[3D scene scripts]
▼

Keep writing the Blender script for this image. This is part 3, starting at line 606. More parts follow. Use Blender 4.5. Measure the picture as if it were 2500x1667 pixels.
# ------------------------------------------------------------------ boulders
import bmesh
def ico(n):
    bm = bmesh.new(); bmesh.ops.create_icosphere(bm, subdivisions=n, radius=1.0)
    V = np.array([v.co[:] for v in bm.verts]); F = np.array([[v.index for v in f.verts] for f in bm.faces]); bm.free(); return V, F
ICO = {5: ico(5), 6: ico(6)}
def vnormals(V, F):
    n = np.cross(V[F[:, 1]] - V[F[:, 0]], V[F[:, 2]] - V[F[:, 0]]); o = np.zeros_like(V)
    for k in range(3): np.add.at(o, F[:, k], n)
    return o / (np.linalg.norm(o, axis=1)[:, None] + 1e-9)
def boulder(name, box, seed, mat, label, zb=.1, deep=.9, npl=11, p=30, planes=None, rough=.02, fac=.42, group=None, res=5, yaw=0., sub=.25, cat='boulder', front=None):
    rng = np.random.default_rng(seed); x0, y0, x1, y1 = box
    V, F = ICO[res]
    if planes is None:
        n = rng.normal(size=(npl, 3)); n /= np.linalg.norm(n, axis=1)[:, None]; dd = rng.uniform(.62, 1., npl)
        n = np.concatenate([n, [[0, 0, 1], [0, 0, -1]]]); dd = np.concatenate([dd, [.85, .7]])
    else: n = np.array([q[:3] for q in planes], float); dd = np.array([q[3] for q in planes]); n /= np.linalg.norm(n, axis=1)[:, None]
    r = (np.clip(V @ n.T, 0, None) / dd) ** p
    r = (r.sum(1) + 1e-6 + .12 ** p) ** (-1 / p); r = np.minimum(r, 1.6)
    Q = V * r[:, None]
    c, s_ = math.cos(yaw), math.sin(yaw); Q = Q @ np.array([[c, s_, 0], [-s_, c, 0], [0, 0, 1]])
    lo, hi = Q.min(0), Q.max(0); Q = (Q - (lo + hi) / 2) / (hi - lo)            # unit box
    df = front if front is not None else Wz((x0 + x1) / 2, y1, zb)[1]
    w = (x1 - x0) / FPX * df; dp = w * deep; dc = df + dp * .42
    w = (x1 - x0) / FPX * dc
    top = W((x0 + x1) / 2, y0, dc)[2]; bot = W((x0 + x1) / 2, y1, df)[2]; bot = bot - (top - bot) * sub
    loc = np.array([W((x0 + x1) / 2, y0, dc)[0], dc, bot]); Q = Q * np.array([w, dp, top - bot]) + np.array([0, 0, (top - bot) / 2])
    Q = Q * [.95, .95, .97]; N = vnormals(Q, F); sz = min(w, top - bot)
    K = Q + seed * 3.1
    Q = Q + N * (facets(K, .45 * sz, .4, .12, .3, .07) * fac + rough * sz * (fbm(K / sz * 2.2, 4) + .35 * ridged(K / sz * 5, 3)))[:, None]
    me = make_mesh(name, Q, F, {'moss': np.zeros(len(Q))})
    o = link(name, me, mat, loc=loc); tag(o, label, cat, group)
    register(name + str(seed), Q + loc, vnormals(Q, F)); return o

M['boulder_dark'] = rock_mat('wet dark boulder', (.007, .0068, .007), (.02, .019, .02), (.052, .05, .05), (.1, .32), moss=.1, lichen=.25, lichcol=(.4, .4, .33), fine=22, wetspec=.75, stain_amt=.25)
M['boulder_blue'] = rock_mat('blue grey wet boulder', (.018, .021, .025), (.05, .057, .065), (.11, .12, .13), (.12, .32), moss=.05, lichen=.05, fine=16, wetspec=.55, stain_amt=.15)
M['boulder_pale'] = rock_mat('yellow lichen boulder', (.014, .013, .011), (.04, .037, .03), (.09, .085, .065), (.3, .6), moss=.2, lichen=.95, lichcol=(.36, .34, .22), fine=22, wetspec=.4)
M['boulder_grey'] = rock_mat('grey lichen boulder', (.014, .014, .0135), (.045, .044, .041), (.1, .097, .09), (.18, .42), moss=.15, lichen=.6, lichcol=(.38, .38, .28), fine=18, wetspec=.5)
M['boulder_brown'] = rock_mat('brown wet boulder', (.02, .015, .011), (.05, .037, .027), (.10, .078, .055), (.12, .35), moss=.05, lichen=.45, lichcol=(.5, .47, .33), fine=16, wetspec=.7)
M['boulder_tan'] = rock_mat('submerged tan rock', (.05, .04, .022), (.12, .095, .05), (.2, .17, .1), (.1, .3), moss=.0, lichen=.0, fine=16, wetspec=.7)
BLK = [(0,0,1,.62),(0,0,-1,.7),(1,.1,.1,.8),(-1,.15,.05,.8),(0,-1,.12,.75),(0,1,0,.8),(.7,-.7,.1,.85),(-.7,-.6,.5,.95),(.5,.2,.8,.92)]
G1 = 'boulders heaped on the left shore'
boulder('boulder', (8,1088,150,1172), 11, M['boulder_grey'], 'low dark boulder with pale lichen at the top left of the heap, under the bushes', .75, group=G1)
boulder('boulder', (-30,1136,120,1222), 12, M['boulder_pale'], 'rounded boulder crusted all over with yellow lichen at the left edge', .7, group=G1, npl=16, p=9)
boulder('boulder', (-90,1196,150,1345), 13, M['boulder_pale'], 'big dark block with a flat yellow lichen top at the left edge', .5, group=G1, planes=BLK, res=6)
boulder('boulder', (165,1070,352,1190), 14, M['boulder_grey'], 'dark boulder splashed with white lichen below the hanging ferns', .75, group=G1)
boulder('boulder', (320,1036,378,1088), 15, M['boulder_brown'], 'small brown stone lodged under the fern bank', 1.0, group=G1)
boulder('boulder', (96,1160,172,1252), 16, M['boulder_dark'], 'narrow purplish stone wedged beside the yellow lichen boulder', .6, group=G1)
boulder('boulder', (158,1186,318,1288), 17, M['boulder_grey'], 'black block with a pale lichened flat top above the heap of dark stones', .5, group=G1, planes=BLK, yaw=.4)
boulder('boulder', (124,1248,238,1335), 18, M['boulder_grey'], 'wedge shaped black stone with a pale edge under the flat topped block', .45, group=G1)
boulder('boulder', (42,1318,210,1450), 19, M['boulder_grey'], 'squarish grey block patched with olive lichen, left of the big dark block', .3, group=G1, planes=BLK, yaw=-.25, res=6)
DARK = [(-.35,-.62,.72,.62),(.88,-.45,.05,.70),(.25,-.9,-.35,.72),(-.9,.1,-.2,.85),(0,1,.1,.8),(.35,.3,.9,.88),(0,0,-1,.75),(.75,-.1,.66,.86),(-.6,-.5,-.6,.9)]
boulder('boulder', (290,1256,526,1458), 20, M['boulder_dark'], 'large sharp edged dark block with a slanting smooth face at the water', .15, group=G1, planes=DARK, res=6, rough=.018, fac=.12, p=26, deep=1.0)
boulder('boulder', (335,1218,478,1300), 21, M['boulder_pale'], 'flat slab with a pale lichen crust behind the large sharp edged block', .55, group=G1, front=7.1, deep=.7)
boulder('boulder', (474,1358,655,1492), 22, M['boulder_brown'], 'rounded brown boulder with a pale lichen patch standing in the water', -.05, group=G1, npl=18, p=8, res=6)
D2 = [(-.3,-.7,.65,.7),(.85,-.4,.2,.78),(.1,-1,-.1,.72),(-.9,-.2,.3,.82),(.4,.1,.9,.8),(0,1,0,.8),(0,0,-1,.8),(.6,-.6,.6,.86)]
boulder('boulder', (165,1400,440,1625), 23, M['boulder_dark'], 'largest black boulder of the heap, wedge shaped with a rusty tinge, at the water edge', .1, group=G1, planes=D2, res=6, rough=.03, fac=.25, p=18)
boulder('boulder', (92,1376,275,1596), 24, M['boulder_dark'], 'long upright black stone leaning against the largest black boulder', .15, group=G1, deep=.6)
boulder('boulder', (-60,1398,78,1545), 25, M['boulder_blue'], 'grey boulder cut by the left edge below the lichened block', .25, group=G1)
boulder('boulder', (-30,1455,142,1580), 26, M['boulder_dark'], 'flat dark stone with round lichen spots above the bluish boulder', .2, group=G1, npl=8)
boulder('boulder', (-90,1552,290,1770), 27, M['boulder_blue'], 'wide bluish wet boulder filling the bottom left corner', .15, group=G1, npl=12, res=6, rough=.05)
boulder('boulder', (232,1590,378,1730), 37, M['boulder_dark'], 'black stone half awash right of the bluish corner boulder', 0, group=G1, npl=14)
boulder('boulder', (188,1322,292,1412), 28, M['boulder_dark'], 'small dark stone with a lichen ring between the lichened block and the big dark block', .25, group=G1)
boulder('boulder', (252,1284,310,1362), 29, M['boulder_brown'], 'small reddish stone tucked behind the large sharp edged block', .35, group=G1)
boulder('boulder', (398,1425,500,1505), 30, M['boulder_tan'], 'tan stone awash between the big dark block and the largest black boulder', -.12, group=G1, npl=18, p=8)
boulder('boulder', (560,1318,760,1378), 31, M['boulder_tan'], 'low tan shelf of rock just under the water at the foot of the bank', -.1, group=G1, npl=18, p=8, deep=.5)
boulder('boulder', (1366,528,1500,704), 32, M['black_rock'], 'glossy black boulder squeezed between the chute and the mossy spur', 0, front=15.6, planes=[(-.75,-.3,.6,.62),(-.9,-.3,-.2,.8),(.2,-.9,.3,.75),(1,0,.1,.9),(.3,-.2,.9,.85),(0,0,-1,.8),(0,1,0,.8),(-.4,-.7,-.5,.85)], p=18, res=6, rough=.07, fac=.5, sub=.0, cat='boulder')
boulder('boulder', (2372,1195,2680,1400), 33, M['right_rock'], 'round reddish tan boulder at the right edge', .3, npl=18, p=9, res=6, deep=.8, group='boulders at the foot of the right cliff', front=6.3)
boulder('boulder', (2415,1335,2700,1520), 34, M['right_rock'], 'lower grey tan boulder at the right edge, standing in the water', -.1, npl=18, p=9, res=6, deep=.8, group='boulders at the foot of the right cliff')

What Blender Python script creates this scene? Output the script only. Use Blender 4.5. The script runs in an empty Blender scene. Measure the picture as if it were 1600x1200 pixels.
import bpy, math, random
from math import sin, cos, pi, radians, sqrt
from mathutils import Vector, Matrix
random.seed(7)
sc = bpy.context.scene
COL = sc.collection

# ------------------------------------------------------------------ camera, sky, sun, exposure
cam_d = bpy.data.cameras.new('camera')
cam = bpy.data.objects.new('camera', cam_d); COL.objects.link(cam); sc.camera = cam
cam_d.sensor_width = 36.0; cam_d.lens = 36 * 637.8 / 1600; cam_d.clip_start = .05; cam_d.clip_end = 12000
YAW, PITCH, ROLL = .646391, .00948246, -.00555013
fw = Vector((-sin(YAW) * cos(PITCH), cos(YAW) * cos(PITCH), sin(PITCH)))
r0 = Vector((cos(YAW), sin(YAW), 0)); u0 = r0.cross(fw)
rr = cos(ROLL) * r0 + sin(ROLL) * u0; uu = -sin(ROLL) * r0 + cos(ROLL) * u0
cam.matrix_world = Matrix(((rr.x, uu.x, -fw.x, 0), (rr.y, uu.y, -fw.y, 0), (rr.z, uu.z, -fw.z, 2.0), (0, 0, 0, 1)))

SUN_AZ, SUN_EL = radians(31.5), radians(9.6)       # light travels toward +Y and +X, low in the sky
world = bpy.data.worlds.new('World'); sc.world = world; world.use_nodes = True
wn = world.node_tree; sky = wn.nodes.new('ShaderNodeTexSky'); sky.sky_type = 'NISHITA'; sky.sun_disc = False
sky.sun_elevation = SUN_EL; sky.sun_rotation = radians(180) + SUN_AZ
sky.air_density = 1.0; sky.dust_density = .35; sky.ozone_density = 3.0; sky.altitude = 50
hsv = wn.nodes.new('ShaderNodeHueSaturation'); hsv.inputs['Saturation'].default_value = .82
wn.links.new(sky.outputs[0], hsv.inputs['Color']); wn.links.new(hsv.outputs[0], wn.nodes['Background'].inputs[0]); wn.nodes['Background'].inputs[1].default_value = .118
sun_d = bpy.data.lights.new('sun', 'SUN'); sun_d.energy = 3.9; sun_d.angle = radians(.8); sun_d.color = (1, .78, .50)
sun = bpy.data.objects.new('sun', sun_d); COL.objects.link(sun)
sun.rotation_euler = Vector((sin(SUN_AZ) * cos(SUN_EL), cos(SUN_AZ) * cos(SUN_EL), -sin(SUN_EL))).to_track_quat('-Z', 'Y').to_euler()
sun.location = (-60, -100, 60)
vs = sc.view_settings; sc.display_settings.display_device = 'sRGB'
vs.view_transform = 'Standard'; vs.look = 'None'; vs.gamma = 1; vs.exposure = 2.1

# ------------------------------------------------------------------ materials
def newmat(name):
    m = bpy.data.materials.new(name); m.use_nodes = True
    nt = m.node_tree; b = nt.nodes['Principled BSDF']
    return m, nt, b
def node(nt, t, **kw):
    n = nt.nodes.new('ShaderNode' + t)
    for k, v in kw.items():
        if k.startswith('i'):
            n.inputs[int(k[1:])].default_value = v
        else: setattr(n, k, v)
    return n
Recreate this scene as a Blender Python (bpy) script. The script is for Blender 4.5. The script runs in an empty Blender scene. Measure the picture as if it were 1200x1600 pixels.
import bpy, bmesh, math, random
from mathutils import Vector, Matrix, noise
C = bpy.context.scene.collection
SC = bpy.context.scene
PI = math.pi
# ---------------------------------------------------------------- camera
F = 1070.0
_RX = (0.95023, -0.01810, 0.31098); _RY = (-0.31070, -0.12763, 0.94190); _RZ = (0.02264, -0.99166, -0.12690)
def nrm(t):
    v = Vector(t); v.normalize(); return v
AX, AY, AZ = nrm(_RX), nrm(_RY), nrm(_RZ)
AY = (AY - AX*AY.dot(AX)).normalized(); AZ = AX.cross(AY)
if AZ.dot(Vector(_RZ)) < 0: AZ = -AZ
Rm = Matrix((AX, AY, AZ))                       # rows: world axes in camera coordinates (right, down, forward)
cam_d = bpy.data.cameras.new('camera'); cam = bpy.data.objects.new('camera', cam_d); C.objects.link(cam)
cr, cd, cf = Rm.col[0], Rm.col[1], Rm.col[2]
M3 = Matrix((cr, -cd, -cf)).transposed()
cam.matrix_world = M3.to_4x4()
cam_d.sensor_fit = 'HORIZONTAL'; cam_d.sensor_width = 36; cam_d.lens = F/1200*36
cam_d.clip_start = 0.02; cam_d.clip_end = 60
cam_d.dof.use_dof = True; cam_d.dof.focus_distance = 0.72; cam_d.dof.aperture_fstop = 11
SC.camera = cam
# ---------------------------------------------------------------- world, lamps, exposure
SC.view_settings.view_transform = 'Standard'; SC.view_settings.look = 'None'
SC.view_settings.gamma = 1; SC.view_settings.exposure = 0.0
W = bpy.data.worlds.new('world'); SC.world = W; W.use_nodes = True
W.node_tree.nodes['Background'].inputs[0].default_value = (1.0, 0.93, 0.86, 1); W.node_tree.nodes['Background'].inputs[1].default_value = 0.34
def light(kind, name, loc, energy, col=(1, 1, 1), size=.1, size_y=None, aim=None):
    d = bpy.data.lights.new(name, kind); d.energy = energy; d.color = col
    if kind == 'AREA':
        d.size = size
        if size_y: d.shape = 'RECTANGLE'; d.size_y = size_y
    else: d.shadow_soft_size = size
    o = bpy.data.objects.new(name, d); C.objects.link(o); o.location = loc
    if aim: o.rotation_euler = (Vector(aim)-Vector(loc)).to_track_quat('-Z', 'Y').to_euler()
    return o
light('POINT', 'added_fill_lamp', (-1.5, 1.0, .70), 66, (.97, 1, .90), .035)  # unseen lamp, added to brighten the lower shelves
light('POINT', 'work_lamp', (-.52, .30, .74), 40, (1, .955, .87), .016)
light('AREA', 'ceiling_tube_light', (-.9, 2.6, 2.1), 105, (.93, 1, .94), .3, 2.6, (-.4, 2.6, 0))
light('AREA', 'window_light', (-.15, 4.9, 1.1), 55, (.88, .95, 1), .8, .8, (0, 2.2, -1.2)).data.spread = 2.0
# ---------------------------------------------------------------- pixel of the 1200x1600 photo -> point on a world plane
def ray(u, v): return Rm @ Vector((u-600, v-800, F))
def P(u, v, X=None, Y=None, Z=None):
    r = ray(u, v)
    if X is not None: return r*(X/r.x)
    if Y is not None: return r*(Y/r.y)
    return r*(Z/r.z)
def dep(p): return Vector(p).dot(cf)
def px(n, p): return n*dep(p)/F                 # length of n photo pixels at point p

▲

## [PROBLEM TO WORK ON]
Only the lines from the one containing "What Blender Python" through the one containing "COL = sc.collection" are to be retyped, both boundary lines included, with no other material.

## [WORKED ANSWER]
What Blender Python script creates this scene? Output the script only. Use Blender 4.5. The script runs in an empty Blender scene. Measure the picture as if it were 1600x1200 pixels.
import bpy, math, random
from math import sin, cos, pi, radians, sqrt
from mathutils import Vector, Matrix
random.seed(7)
sc = bpy.context.scene
COL = sc.collection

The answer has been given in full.